James Warren Jones (May 13, 1931 – November 18, 1978) was an American cult leader, political activist, preacher, and faith healer who between 1955 and 1978 led the Peoples Temple, a new religious movement. In what he described as "revolutionary suicide", Jones and his inner circle orchestrated a mass murder–suicide in his remote jungle commune at Jonestown, Guyana, on November 18, 1978. Jones and the events at Jonestown have had a defining influence on society's perception of cults.

As a youth, Jones developed an affinity for Pentecostalism and desired to be a preacher. He was ordained as a Christian minister in the Independent Assemblies of God and attracted his first followers while participating in the Pentecostal Latter Rain movement and the Healing Revival during the 1950s. Jones' initial popularity arose from his joint campaign appearances and endorsement by the movements' prominent leaders, William Branham and Joseph Mattsson-Boze. Jones founded the organization that would become the Peoples Temple in Indianapolis in 1955. In 1956, Jones began to be influenced by Father Divine and the Peace Mission movement. Jones distinguished himself through civil rights activism, founding the Temple as a fully integrated congregation, and promoting Christian socialism. In 1964, Jones joined and was ordained a minister by the Disciples of Christ; his attraction to the Disciples was largely due to the autonomy and tolerance they granted to differing views within their denomination.

In 1965, Jones moved the Temple to California, where the group established its headquarters in San Francisco and became heavily involved in political and charitable activity throughout the 1970s. Jones developed connections with prominent California politicians and was appointed as chairman of the San Francisco Housing Authority Commission in 1975. Beginning in the late 1960s, Jones became increasingly vocal in his rejection of traditional Christianity and began promoting a form of communism he called "Apostolic Socialism" and making claims of his own divinity. Jones became progressively more controlling of his followers in Peoples Temple, which at its peak had over 3,000 members. Jones's followers engaged in a communal lifestyle in which many turned over all their income and property to Jones and Peoples Temple who directed all aspects of community life.
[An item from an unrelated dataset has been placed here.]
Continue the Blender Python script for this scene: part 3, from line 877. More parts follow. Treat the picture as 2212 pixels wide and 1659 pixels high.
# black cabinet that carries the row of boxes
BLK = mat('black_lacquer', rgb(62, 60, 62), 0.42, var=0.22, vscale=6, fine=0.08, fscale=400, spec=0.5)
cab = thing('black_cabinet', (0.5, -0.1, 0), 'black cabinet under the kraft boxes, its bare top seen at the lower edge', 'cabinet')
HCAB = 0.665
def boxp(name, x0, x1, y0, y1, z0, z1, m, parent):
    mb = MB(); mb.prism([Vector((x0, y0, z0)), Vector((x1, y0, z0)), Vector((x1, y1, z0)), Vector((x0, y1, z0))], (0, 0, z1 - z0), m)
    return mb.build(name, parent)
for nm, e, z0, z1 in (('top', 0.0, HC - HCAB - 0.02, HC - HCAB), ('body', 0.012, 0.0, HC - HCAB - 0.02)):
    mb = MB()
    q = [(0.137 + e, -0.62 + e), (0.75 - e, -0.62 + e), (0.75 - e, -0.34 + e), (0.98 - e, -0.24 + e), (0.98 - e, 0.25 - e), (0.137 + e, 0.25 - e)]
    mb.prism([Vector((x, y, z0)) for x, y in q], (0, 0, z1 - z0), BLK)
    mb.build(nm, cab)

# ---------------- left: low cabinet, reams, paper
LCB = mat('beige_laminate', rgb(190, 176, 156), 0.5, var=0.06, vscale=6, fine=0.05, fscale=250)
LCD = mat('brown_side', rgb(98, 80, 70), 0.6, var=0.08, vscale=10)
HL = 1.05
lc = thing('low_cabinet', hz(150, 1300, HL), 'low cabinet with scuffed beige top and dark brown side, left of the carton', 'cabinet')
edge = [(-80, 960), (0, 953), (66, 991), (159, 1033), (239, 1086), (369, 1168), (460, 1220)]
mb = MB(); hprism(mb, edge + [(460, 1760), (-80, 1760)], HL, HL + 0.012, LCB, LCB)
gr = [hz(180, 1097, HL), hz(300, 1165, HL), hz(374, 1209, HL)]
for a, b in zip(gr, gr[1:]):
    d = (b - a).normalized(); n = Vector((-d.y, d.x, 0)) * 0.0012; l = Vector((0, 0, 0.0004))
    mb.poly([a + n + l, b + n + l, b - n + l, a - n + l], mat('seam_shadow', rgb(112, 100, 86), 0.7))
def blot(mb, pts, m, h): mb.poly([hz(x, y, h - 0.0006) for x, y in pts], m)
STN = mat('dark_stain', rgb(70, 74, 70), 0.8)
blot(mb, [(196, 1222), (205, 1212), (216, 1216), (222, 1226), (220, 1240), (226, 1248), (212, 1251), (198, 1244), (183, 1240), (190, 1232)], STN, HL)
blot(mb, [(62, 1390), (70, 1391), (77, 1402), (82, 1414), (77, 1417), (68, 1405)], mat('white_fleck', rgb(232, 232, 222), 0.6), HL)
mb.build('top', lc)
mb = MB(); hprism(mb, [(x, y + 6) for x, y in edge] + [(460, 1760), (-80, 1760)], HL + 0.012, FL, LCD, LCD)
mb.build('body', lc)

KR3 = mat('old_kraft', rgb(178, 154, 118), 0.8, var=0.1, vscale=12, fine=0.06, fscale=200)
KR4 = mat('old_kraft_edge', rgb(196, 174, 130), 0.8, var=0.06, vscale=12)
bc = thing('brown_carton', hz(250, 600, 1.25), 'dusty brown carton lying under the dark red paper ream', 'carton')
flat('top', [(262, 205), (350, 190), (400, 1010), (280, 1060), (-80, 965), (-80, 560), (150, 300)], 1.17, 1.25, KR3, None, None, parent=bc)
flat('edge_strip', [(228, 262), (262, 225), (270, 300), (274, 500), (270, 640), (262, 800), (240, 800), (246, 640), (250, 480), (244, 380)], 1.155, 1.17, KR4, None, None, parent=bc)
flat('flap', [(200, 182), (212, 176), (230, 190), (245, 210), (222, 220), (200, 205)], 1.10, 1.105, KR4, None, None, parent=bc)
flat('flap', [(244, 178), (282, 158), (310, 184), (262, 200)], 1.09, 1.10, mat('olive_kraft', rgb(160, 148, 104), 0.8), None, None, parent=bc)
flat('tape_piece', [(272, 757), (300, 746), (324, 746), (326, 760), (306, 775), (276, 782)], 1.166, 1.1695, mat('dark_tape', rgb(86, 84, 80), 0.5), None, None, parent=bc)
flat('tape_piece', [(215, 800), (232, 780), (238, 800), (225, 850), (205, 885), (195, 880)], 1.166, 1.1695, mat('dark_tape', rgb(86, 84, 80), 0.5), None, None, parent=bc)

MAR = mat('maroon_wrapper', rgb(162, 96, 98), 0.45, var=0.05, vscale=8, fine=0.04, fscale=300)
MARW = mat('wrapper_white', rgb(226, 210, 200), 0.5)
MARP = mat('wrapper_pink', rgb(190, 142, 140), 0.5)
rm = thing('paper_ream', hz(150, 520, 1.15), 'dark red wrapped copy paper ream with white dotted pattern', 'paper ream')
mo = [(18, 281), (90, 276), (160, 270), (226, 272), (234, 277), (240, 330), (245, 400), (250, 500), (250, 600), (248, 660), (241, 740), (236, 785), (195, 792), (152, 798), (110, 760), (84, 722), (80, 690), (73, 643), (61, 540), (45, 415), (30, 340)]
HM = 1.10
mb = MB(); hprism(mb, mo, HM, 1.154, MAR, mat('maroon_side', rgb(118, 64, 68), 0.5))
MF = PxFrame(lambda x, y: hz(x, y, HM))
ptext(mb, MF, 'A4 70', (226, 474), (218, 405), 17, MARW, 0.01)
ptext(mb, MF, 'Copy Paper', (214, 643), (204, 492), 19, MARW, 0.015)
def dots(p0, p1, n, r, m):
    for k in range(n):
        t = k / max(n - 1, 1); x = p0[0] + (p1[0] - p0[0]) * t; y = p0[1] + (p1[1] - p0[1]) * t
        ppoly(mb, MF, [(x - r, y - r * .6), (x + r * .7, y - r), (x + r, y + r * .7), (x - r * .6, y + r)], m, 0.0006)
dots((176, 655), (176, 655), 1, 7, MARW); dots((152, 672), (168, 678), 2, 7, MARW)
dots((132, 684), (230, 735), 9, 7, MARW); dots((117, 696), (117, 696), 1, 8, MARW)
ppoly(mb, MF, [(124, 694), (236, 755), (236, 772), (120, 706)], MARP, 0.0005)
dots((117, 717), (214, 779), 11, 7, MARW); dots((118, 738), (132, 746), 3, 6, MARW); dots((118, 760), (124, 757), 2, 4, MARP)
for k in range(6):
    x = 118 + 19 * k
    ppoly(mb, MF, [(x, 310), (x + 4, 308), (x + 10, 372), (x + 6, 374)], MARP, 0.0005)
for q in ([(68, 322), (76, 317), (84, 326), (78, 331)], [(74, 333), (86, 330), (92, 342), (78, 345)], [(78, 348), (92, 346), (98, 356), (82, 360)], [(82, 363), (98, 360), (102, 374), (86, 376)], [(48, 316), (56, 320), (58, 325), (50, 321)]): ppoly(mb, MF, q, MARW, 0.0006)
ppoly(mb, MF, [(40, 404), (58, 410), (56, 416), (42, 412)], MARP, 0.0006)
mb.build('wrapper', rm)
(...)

Following a period of negative media publicity and reports of abuse at Peoples Temple, Jones ordered the construction of a commune called Jonestown in Guyana in 1974 and convinced or compelled many of his followers to live there with him. Jones claimed that he was constructing a socialist paradise free from the oppression of the United States government. By 1978, reports surfaced of human rights abuses and accusations that people were being held in Jonestown against their will. U.S. Representative Leo Ryan led a delegation to the commune in November of that year to investigate these reports. While boarding a return flight with some former Temple members who wished to leave, Ryan and four others were murdered by gunmen from Jonestown. Jones then ordered a mass murder-suicide that claimed the lives of 909 commune members, 304 of them children; almost all of the members died by drinking Flavor Aid laced with cyanide.